What you need to do — Retype the records below from their first line through the line containing "# A white ribbed-metal", and include nothing else.

Raw records —
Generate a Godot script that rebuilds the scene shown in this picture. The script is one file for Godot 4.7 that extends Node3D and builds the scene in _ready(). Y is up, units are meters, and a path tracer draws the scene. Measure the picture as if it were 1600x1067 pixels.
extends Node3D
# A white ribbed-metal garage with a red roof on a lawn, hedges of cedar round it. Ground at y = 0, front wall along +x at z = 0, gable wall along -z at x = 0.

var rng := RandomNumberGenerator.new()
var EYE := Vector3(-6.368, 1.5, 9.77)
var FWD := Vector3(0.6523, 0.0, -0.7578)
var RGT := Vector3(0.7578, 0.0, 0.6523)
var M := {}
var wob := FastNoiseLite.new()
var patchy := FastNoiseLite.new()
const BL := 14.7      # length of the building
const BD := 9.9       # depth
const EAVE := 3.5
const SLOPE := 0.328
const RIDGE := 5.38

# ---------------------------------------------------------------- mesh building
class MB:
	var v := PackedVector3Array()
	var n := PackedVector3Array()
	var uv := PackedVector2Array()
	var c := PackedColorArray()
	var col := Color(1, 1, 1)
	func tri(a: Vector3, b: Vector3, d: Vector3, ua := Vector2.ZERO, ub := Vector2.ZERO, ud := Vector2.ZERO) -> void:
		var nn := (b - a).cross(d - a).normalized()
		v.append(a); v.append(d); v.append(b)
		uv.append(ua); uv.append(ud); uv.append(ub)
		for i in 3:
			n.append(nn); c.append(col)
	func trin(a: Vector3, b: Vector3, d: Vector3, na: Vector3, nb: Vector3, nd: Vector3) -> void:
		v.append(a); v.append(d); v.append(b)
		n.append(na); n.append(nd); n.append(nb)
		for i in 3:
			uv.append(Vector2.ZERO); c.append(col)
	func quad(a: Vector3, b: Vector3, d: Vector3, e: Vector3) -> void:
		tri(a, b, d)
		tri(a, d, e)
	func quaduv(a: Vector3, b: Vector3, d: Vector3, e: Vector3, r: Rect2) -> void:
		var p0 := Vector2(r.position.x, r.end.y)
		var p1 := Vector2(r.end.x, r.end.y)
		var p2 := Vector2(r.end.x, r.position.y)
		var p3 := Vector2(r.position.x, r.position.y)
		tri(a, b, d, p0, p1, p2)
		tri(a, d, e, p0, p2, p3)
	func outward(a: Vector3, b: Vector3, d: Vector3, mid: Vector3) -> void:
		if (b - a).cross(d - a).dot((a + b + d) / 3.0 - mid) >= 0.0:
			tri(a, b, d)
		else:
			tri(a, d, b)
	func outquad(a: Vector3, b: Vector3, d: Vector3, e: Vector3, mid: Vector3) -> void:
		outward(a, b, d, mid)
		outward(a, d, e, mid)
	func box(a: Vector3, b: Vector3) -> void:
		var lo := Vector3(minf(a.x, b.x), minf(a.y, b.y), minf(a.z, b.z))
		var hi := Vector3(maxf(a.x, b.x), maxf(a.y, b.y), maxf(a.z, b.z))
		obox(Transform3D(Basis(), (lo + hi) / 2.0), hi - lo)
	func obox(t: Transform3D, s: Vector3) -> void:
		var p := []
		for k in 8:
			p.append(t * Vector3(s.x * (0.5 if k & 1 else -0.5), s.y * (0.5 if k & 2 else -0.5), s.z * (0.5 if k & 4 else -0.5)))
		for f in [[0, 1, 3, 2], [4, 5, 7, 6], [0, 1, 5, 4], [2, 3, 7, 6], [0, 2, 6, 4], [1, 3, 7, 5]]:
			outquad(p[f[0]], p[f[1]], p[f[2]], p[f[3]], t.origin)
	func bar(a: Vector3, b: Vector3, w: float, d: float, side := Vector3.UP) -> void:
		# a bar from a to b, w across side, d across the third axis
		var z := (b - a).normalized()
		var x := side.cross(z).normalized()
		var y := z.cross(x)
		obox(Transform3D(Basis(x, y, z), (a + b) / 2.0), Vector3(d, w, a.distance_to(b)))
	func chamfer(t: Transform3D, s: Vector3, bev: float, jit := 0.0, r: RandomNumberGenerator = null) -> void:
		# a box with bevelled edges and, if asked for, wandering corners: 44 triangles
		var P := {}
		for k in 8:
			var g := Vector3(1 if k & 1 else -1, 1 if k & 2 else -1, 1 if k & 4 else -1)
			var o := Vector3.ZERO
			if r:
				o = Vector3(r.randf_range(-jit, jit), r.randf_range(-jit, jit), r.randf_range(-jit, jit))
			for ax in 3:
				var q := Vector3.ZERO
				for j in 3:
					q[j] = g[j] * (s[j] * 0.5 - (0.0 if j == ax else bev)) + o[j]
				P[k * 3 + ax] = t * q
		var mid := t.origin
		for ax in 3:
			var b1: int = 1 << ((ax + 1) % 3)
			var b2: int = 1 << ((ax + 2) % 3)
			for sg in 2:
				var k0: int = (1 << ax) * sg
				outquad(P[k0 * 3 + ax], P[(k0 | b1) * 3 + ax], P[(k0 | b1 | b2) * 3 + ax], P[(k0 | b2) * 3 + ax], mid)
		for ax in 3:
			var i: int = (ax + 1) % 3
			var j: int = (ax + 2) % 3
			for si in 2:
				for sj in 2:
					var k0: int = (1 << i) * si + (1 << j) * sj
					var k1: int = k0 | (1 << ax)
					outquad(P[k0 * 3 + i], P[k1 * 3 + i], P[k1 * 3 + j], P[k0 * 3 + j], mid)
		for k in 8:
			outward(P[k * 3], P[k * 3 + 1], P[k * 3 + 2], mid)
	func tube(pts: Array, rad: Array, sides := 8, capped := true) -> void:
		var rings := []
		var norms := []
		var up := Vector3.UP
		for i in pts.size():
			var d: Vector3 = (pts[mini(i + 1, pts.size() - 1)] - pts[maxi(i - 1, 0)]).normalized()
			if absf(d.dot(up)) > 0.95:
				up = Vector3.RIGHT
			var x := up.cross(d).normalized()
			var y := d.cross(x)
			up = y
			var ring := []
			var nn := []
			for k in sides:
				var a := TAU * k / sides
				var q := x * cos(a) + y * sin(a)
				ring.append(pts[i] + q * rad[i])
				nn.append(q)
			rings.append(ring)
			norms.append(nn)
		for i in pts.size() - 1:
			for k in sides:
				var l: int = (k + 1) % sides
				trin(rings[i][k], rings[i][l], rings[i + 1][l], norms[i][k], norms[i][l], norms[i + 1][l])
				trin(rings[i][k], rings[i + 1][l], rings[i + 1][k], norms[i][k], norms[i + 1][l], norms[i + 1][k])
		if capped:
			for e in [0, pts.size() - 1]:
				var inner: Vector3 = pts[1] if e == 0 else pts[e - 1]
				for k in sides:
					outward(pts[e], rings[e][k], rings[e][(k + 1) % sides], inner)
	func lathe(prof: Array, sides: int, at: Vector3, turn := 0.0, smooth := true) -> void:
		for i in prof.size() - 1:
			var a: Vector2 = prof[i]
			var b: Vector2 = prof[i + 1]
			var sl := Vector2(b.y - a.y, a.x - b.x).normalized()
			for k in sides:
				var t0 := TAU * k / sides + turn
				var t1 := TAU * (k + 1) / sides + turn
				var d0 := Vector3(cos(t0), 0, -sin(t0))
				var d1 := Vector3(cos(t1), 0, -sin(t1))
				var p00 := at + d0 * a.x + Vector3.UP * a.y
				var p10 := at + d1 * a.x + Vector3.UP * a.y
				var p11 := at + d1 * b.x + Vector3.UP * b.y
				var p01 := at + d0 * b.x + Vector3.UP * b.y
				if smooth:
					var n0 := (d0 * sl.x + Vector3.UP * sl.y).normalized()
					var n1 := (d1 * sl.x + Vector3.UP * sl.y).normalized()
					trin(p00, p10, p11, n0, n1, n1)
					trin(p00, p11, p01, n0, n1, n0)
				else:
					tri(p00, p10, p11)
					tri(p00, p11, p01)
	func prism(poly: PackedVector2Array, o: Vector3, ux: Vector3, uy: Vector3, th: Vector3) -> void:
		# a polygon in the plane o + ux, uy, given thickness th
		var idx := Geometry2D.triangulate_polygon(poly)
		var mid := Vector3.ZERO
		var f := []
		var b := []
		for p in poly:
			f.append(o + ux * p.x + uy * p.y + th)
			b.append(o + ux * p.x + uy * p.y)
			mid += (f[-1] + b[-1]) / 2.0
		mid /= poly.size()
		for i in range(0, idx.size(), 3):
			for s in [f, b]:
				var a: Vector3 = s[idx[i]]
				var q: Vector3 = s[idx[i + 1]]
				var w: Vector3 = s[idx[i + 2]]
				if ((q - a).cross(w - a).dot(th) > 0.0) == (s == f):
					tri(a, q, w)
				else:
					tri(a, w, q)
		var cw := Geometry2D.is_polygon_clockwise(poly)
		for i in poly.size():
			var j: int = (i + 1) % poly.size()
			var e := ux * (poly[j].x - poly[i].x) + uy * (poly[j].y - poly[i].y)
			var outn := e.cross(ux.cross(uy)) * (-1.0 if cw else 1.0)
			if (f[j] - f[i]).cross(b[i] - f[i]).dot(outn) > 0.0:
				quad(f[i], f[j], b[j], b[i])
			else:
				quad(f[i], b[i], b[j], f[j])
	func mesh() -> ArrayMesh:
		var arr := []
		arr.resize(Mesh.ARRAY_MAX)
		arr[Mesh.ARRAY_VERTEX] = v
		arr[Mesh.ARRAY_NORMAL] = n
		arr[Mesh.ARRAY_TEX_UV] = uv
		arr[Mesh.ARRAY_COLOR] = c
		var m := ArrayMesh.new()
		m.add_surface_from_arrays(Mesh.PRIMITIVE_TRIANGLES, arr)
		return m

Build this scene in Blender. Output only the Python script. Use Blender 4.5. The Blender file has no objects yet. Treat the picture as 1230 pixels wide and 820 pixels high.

Solution for this problem —
Generate a Godot script that rebuilds the scene shown in this picture. The script is one file for Godot 4.7 that extends Node3D and builds the scene in _ready(). Y is up, units are meters, and a path tracer draws the scene. Measure the picture as if it were 1600x1067 pixels.
extends Node3D
# A white ribbed-metal garage with a red roof on a lawn, hedges of cedar round it. Ground at y = 0, front wall along +x at z = 0, gable wall along -z at x = 0.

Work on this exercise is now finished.